Plus de 15 000 personnes ont fui les combats à Abyei, ville du Soudan occupée depuis samedi par les forces du pouvoir nordiste qui a réaffirmé mardi ses revendications territoriales sur cette région disputée avec les sudistes.

«Abyei est une terre soudanaise du Nord, nos forces armées ne se retireront pas de cette terre», a martelé le président soudanais Omar el-Béchir à Khartoum, alors que la communauté internationale réclame le retrait des troupes nordistes.

«En cas de provocation, j'ai donné le feu vert aux troupes pour y répondre», a-t-il ajouté, se disant «disposé à une nouvelle guerre».

Les chars nordistes ont pris possession samedi d'Abyei en violation des accords de paix (CPA) qui avaient mis fin en 2005 à la guerre civile entre le Nord, musulman et arabe, et le Sud, principalement chrétien et noir, du Soudan, qui avait fait deux millions de morts.

Alors que la ville, située à la lisière du Nord et du Sud, était en proie aux flammes et aux pillages lundi, des milliers de personnes ont fui vers le sud, notamment en direction de la ville d'Agok.

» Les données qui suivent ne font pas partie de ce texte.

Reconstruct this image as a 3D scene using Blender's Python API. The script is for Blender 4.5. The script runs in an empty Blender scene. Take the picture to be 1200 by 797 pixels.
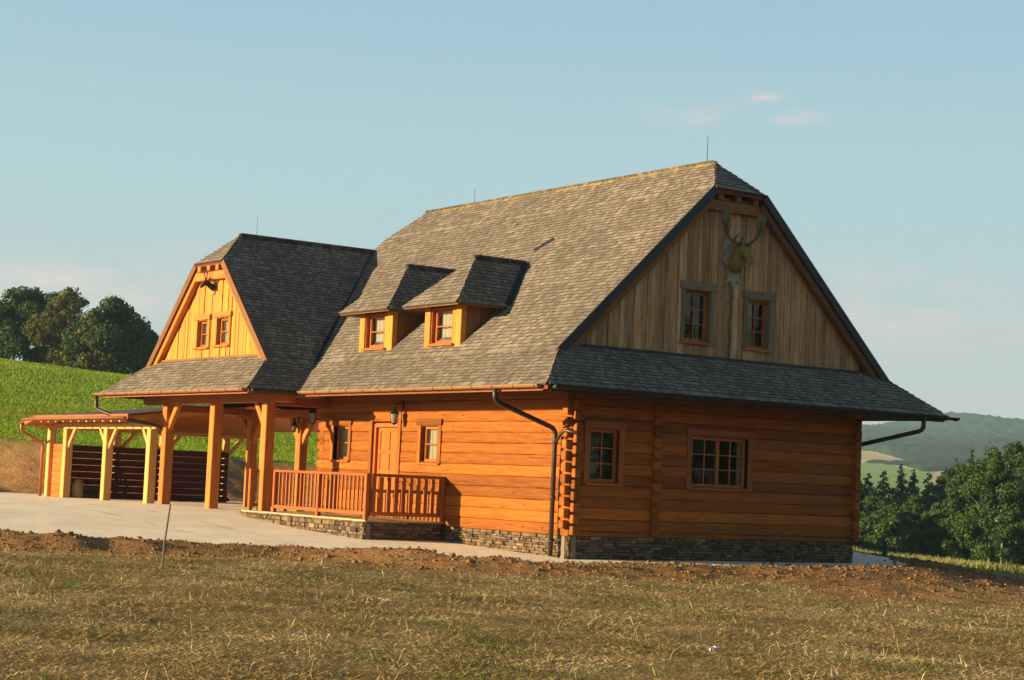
import bpy, math, random
import numpy as np
from mathutils import Vector, Matrix
random.seed(7); rng = np.random.default_rng(11)
S = bpy.context.scene
COL = S.collection
R = math.radians

# ------------------------------------------------------------------ camera, sky, sun, exposure
YAW, PITCH, ROLL = 0.960, 0.077, 0.044
CAM = Vector((32.079, -24.167, 1.6))
fw = Vector((-math.sin(YAW)*math.cos(PITCH), math.cos(YAW)*math.cos(PITCH), math.sin(PITCH)))
rt = Vector((math.cos(YAW), math.sin(YAW), 0)); up = rt.cross(fw)
rt2 = math.cos(ROLL)*rt + math.sin(ROLL)*up; up2 = -math.sin(ROLL)*rt + math.cos(ROLL)*up
cam_d = bpy.data.cameras.new('camera'); cam = bpy.data.objects.new('camera', cam_d); COL.objects.link(cam)
M = Matrix((rt2, up2, -fw)).transposed().to_4x4(); M.translation = CAM
cam.matrix_world = M
cam_d.sensor_width = 36; cam_d.lens = 2153.5/1200*36; cam_d.clip_end = 12000; cam_d.clip_start = 0.2
S.camera = cam

SUN_DIR = Vector((-0.73, -2.2, 0.385)).normalized()      # towards the sun
SUN_EL = math.asin(SUN_DIR.z)
SUN_ROT = math.atan2(SUN_DIR.x, SUN_DIR.y)
sd = bpy.data.lights.new('sun', 'SUN'); sun = bpy.data.objects.new('sun', sd); COL.objects.link(sun)
sd.energy = 5.0; sd.angle = R(0.6); sd.color = (1.0, 0.76, 0.42)
sun.rotation_euler = SUN_DIR.to_track_quat('Z', 'Y').to_euler(); sun.location = (0, -60, 40)

W = bpy.data.worlds.new('World'); S.world = W; W.use_nodes = True
wn, wl = W.node_tree.nodes, W.node_tree.links; wn.clear()
wo = wn.new('ShaderNodeOutputWorld'); bg = wn.new('ShaderNodeBackground'); wl.new(bg.outputs[0], wo.inputs[0])
sky = wn.new('ShaderNodeTexSky'); sky.sky_type = 'NISHITA'; sky.sun_disc = False
sky.sun_elevation = SUN_EL; sky.sun_rotation = SUN_ROT
sky.air_density = 1.0; sky.dust_density = 1.2; sky.ozone_density = 1.5; sky.altitude = 400
bg.inputs[1].default_value = 0.06
wtc = wn.new('ShaderNodeTexCoord')
S.view_settings.view_transform = 'Standard'; S.view_settings.look = 'None'
S.view_settings.exposure = 1.45; S.view_settings.gamma = 1; S.view_settings.use_curve_mapping = False
FV = Vector((-math.sin(YAW), math.cos(YAW), 0)); RV = Vector((math.cos(YAW), math.sin(YAW), 0))
def UV(u, v, z=0.0):                                    # ground frame: u to the right of the view, v along it
    p = Vector((CAM.x, CAM.y, 0)) + RV*u + FV*v; p.z = z; return p

def wmath(op, a, b=None, clamp=False):
    n = wn.new('ShaderNodeMath'); n.operation = op; n.use_clamp = clamp
    for i, x in enumerate((a, b)):
        if x is None: continue
        if isinstance(x, (int, float)): n.inputs[i].default_value = x
        else: wl.new(x, n.inputs[i])
    return n.outputs[0]
def wdot(vec):
    n = wn.new('ShaderNodeVectorMath'); n.operation = 'DOT_PRODUCT'
    wl.new(wtc.outputs['Generated'], n.inputs[0]); n.inputs[1].default_value = vec; return n.outputs['Value']
def cloud_dir(az, el):                                  # bearing right of the house axis, height above horizon
    return (FV*math.cos(R(az))*math.cos(R(el)) + RV*math.sin(R(az))*math.cos(R(el)) + Vector((0, 0, math.sin(R(el)))))
cl_noise = wn.new('ShaderNodeTexNoise'); cmap = wn.new('ShaderNodeMapping'); cmap.inputs['Scale'].default_value = (9, 9, 30)
wl.new(wtc.outputs['Generated'], cmap.inputs[0]); wl.new(cmap.outputs[0], cl_noise.inputs['Vector'])
cl_noise.inputs['Scale'].default_value = 2.2; cl_noise.inputs['Detail'].default_value = 6; cl_noise.inputs['Roughness'].default_value = 0.6
cn = wmath('SUBTRACT', cl_noise.outputs[0], 0.36, True)
acc = None
for az, el, sa, se, k in [(5.9, 11.6, 1.6, 0.34, 0.9), (8.4, 11.6, 0.9, 0.3, 1.1), (7.6, 12.1, .6, .2, 1.0), (11.3, 6.2, 2.6, 0.9, 0.9), (14.5, 5.2, 4, .5, .5),
                          (-13, 5.4, 5, 0.7, 0.8), (-16, 4.2, 4, .9, .6), (-8, 6.6, 3, .4, .3)]:
    c = cloud_dir(az, el); rr = (RV*math.cos(R(az)) - FV*math.sin(R(az))); uu = rr.cross(c).normalized()
    if uu.z < 0: uu = -uu
    a = wmath('DIVIDE', wdot(rr), R(sa)); b = wmath('DIVIDE', wmath('SUBTRACT', wdot(uu), 0.0), R(se))
    r2 = wmath('ADD', wmath('MULTIPLY', a, a), wmath('MULTIPLY', b, b))
    g = wmath('MULTIPLY', wmath('EXPONENT', wmath('MULTIPLY', r2, -1.0)), k)
    g = wmath('MULTIPLY', g, wmath('GREATER_THAN', wdot(c), 0.5))
    acc = g if acc is None else wmath('ADD', acc, g)
cfac = wmath('MULTIPLY', wmath('MULTIPLY', acc, cn), 3.9, True)
cmix = wn.new('ShaderNodeMix'); cmix.data_type = 'RGBA'
wl.new(cfac, cmix.inputs['Factor'])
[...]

«On estime qu'à Agok, il y aurait environ 15 000 personnes déplacées dans et autour de la ville», a annoncé la porte-parole du Bureau de coordination des affaires humanitaires de l'ONU (Ocha), Elisabeth Byrs, à Genève. «Ces personnes ont quitté Abyei. Elles fuient vers le sud».

Un nouvel appel au retrait des troupes nordistes a été lancé mardi par une délégation du Conseil de sécurité de l'ONU qui s'est entretenue avec le président sud-soudanais Salva Kiir dans la capitale sudiste, Juba.

«Nous exigeons le retrait total, inconditionnel et immédiat des SAF (Forces armées du Soudan, nordiste) d'Abyei», a déclaré l'ambassadeur des États-Unis auprès du Conseil de sécurité, Susan Rice.

À Bruxelles, la chef de la diplomatie européenne, Catherine Ashton, a jugé «crucial que les hostilités cessent immédiatement et que les forces nordistes se retirent d'Abyei pour éviter que le CPA (accord de paix de 2005) subisse un sérieux revers».

Le Canada a condamné pour sa part «l'explosion de violence à Abyei» et demandé «aux deux parties» de se retirer, sans stigmatiser explicitement les autorités nordistes.

«Les forces armées soudanaises doivent mettre fin à leur occupation illégale et quitter Abyei», a réaffirmé de son côté le ministre de l'Information sudiste, Barnaba Marial Benjamin.

Mais le régime de Khartoum a opposé une fin de non-recevoir à ses appels.

Avant le président Béchir, le ministre soudanais de la Défense, Abdelrahim Mohammed Hussein avait affirmé: «Abyei restera une ville du Nord jusqu'à ce que la population décide de la situation par elle-même», ajoutant que l'armée y resterait «jusqu'à ce qu'une décision politique soit prise».

La population d'Abyei devait choisir lors d'un référendum en janvier son rattachement au Nord ou au Sud. Mais le scrutin a été reporté sine die, les ex-rebelles sudistes et la tribu Dinka Ngok d'un côté, les Arabes nomades Misseriya et les nordistes de l'autre n'ayant pas réussi à s'entendre sur le droit de vote des électeurs.

Pour protester contre «les actes criminels à Abyei», un ministre sudiste dans le gouvernement d'union à Khartoum, Luka Biong, a démissionné.

«Nous avions espéré que nous pourrions former deux États viables ayant de bonnes relations, mais Khartoum ne semble pas intéressé par la paix», a dit M. Biong, originaire de la région d'Abyei.

Abyei est au coeur d'une lutte pour l'accès à l'eau mais aussi de rivalités tribales historiques, et connaît une recrudescence des violences depuis le référendum de janvier sur le Sud-Soudan, marqué par une victoire écrasante de l'option sécessionniste.

Cette victoire a ouvert la voie à l'indépendance de cette région, prévue en juillet.